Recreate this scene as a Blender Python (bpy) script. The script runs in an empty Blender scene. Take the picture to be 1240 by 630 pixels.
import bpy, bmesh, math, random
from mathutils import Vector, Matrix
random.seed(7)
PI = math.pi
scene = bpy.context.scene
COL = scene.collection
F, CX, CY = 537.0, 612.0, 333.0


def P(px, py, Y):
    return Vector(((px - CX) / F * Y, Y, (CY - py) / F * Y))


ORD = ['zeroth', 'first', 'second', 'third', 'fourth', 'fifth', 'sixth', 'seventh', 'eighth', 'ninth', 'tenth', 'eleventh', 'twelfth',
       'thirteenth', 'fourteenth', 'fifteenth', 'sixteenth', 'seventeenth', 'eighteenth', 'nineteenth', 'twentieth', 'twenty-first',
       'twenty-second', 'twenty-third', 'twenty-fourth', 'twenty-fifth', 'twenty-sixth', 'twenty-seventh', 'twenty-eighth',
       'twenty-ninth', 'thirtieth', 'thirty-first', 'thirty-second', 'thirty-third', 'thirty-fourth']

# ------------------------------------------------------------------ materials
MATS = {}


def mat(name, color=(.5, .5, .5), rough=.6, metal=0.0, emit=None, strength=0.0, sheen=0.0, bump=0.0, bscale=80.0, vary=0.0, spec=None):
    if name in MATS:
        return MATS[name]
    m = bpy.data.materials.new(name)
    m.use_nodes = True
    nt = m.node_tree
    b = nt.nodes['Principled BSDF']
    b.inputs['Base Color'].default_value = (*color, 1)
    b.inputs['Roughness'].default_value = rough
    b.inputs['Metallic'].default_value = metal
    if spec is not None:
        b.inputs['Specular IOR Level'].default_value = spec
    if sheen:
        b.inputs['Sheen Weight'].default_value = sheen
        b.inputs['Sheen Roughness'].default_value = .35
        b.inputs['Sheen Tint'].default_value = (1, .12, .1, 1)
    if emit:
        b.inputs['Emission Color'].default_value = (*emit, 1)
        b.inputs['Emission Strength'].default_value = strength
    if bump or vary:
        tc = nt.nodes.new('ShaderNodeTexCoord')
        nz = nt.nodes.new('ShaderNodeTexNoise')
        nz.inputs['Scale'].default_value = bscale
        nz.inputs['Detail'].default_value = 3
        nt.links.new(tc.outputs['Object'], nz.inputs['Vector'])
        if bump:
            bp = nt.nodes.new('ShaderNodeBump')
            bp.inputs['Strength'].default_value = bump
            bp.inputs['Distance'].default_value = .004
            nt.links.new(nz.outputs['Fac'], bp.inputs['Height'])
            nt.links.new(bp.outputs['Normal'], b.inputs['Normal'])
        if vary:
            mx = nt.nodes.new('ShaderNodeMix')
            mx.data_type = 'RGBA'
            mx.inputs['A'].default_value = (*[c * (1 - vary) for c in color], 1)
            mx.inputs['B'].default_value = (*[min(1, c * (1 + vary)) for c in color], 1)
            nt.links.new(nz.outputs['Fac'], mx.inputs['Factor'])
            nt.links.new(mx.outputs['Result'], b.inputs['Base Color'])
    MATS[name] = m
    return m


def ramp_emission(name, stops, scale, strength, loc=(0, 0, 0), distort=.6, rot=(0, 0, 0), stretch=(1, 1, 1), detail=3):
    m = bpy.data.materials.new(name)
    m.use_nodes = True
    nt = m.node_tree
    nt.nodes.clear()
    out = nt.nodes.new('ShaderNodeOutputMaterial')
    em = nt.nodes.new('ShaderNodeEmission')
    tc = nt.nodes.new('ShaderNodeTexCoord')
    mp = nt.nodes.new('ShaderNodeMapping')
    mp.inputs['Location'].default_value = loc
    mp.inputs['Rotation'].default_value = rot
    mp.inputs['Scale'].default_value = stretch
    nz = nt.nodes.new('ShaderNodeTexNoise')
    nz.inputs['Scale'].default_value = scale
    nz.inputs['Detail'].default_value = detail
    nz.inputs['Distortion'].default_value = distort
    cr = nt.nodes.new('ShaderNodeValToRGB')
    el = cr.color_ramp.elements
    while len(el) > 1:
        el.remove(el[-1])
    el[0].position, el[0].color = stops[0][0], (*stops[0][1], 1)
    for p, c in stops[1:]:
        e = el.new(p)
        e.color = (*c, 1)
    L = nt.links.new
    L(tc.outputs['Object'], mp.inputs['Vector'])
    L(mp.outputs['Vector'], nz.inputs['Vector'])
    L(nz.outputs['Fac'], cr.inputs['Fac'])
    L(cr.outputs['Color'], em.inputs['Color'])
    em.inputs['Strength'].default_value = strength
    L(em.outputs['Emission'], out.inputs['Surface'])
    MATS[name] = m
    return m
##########
• [Task to complete]: Give the listing again, word for word.

• [Result of this task]:
Recreate this scene as a Blender Python (bpy) script. The script runs in an empty Blender scene. Take the picture to be 1240 by 630 pixels.
import bpy, bmesh, math, random
from mathutils import Vector, Matrix
random.seed(7)
PI = math.pi
scene = bpy.context.scene
COL = scene.collection
F, CX, CY = 537.0, 612.0, 333.0


def P(px, py, Y):
    return Vector(((px - CX) / F * Y, Y, (CY - py) / F * Y))


ORD = ['zeroth', 'first', 'second', 'third', 'fourth', 'fifth', 'sixth', 'seventh', 'eighth', 'ninth', 'tenth', 'eleventh', 'twelfth',
       'thirteenth', 'fourteenth', 'fifteenth', 'sixteenth', 'seventeenth', 'eighteenth', 'nineteenth', 'twentieth', 'twenty-first',
       'twenty-second', 'twenty-third', 'twenty-fourth', 'twenty-fifth', 'twenty-sixth', 'twenty-seventh', 'twenty-eighth',
       'twenty-ninth', 'thirtieth', 'thirty-first', 'thirty-second', 'thirty-third', 'thirty-fourth']

# ------------------------------------------------------------------ materials
MATS = {}


def mat(name, color=(.5, .5, .5), rough=.6, metal=0.0, emit=None, strength=0.0, sheen=0.0, bump=0.0, bscale=80.0, vary=0.0, spec=None):
    if name in MATS:
        return MATS[name]
    m = bpy.data.materials.new(name)
    m.use_nodes = True
    nt = m.node_tree
    b = nt.nodes['Principled BSDF']
    b.inputs['Base Color'].default_value = (*color, 1)
    b.inputs['Roughness'].default_value = rough
    b.inputs['Metallic'].default_value = metal
    if spec is not None:
        b.inputs['Specular IOR Level'].default_value = spec
    if sheen:
        b.inputs['Sheen Weight'].default_value = sheen
        b.inputs['Sheen Roughness'].default_value = .35
        b.inputs['Sheen Tint'].default_value = (1, .12, .1, 1)
    if emit:
        b.inputs['Emission Color'].default_value = (*emit, 1)
        b.inputs['Emission Strength'].default_value = strength
    if bump or vary:
        tc = nt.nodes.new('ShaderNodeTexCoord')
        nz = nt.nodes.new('ShaderNodeTexNoise')
        nz.inputs['Scale'].default_value = bscale
        nz.inputs['Detail'].default_value = 3
        nt.links.new(tc.outputs['Object'], nz.inputs['Vector'])
        if bump:
            bp = nt.nodes.new('ShaderNodeBump')
            bp.inputs['Strength'].default_value = bump
            bp.inputs['Distance'].default_value = .004
            nt.links.new(nz.outputs['Fac'], bp.inputs['Height'])
            nt.links.new(bp.outputs['Normal'], b.inputs['Normal'])
        if vary:
            mx = nt.nodes.new('ShaderNodeMix')
            mx.data_type = 'RGBA'
            mx.inputs['A'].default_value = (*[c * (1 - vary) for c in color], 1)
            mx.inputs['B'].default_value = (*[min(1, c * (1 + vary)) for c in color], 1)
            nt.links.new(nz.outputs['Fac'], mx.inputs['Factor'])
            nt.links.new(mx.outputs['Result'], b.inputs['Base Color'])
    MATS[name] = m
    return m


def ramp_emission(name, stops, scale, strength, loc=(0, 0, 0), distort=.6, rot=(0, 0, 0), stretch=(1, 1, 1), detail=3):
    m = bpy.data.materials.new(name)
    m.use_nodes = True
    nt = m.node_tree
    nt.nodes.clear()
    out = nt.nodes.new('ShaderNodeOutputMaterial')
    em = nt.nodes.new('ShaderNodeEmission')
    tc = nt.nodes.new('ShaderNodeTexCoord')
    mp = nt.nodes.new('ShaderNodeMapping')
    mp.inputs['Location'].default_value = loc
    mp.inputs['Rotation'].default_value = rot
    mp.inputs['Scale'].default_value = stretch
    nz = nt.nodes.new('ShaderNodeTexNoise')
    nz.inputs['Scale'].default_value = scale
    nz.inputs['Detail'].default_value = detail
    nz.inputs['Distortion'].default_value = distort
    cr = nt.nodes.new('ShaderNodeValToRGB')
    el = cr.color_ramp.elements
    while len(el) > 1:
        el.remove(el[-1])
    el[0].position, el[0].color = stops[0][0], (*stops[0][1], 1)
    for p, c in stops[1:]:
        e = el.new(p)
        e.color = (*c, 1)
    L = nt.links.new
    L(tc.outputs['Object'], mp.inputs['Vector'])
    L(mp.outputs['Vector'], nz.inputs['Vector'])
    L(nz.outputs['Fac'], cr.inputs['Fac'])
    L(cr.outputs['Color'], em.inputs['Color'])
    em.inputs['Strength'].default_value = strength
    L(em.outputs['Emission'], out.inputs['Surface'])
    MATS[name] = m
    return m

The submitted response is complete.